_EXERCISE_
Look for the string "only" in the lines and copy each line that has it.

_SOURCE DATA_

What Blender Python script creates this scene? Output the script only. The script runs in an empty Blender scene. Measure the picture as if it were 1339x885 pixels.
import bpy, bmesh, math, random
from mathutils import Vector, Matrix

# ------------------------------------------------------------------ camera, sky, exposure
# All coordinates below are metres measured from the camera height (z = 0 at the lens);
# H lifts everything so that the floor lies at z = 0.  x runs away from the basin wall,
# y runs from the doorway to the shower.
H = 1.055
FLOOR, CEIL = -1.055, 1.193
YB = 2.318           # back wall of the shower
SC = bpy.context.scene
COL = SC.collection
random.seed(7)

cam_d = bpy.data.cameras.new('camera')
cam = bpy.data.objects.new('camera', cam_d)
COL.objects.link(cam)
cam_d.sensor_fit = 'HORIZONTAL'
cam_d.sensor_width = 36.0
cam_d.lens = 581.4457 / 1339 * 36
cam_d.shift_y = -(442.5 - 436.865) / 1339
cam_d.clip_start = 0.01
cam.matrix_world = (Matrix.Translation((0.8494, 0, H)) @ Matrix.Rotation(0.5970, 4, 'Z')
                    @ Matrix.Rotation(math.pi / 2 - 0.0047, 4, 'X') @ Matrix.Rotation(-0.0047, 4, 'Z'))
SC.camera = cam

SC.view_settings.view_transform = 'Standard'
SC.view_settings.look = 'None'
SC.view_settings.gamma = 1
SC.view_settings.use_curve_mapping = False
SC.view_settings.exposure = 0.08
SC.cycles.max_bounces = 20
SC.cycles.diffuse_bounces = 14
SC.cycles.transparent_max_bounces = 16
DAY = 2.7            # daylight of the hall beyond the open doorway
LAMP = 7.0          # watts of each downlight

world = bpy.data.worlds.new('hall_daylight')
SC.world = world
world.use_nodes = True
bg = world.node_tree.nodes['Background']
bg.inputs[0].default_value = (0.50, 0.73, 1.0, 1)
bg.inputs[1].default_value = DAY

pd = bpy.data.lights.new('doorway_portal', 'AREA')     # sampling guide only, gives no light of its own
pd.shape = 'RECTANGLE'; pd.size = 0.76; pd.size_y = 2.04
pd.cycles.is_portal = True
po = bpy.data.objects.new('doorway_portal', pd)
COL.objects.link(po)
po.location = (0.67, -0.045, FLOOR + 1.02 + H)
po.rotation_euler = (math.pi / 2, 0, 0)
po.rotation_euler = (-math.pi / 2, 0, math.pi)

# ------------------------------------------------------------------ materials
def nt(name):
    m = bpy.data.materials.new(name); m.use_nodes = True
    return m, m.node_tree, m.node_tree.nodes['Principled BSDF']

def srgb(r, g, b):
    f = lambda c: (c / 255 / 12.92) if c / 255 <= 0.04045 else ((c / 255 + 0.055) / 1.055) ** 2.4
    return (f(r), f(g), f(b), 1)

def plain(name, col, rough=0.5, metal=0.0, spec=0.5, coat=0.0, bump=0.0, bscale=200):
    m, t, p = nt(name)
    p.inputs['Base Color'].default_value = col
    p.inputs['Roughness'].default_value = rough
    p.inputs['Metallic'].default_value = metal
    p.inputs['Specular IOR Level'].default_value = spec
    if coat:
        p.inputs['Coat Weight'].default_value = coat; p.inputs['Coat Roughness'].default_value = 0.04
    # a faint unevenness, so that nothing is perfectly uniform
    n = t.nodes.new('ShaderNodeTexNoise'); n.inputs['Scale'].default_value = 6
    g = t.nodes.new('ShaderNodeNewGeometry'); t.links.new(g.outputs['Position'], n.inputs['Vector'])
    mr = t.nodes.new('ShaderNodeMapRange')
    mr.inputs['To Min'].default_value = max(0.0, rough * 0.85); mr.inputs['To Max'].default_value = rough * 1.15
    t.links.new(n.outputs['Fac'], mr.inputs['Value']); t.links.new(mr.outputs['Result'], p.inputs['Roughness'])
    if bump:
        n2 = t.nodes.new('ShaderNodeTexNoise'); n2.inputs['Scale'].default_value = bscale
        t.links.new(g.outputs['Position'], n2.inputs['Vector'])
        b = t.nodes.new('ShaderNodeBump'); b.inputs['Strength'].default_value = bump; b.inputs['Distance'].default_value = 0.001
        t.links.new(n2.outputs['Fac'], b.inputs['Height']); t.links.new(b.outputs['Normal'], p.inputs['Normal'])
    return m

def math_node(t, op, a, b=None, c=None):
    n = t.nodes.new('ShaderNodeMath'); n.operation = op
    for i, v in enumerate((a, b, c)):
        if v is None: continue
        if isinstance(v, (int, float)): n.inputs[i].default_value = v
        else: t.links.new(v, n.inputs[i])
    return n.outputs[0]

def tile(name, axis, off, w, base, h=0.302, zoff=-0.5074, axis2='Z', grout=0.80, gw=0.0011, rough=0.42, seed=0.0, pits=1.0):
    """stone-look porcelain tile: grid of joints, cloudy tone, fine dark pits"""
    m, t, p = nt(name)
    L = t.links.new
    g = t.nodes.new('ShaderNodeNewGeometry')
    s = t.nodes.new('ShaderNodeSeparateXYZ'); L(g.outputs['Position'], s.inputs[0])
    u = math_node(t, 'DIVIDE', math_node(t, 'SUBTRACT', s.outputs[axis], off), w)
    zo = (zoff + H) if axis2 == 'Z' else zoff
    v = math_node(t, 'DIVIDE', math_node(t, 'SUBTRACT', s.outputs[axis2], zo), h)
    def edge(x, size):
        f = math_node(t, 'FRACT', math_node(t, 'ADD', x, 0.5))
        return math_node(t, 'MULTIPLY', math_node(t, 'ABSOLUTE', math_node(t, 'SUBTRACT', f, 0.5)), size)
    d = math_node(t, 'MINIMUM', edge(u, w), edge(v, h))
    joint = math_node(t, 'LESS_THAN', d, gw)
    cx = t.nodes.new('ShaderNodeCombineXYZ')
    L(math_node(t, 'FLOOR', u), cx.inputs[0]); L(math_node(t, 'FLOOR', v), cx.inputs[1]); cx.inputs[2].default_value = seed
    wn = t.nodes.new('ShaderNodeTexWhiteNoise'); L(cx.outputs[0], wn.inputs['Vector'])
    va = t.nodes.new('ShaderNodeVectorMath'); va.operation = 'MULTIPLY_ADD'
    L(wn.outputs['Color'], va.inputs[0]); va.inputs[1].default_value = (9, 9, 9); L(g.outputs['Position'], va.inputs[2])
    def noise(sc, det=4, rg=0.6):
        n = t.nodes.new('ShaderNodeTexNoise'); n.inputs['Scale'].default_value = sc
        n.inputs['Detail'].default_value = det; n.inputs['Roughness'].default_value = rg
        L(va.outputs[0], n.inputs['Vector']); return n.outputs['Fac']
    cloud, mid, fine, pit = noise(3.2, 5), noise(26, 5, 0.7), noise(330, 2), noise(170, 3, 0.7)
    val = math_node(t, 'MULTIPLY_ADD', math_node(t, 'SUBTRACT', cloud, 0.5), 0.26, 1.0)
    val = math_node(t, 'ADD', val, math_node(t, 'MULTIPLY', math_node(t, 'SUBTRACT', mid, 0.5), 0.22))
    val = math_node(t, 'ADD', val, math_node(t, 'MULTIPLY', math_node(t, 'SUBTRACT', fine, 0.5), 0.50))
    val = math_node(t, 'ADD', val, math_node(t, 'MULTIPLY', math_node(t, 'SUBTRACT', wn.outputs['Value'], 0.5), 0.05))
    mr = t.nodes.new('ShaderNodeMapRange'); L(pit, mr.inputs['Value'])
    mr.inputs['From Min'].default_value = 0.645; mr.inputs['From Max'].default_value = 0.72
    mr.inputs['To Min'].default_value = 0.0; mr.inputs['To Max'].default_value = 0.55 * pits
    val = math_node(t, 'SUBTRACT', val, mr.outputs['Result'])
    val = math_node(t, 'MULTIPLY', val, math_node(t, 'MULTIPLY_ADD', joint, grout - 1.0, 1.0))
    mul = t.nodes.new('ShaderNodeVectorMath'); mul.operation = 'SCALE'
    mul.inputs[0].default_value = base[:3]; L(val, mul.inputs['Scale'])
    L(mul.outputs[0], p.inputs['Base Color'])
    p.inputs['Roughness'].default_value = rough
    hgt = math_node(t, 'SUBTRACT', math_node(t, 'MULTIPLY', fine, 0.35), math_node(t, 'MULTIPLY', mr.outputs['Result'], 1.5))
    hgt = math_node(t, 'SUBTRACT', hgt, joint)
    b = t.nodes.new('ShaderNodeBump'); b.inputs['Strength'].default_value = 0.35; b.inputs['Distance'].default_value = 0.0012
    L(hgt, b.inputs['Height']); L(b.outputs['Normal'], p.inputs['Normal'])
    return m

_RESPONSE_
What Blender Python script creates this scene? Output the script only. The script runs in an empty Blender scene. Measure the picture as if it were 1339x885 pixels.
pd = bpy.data.lights.new('doorway_portal', 'AREA')     # sampling guide only, gives no light of its own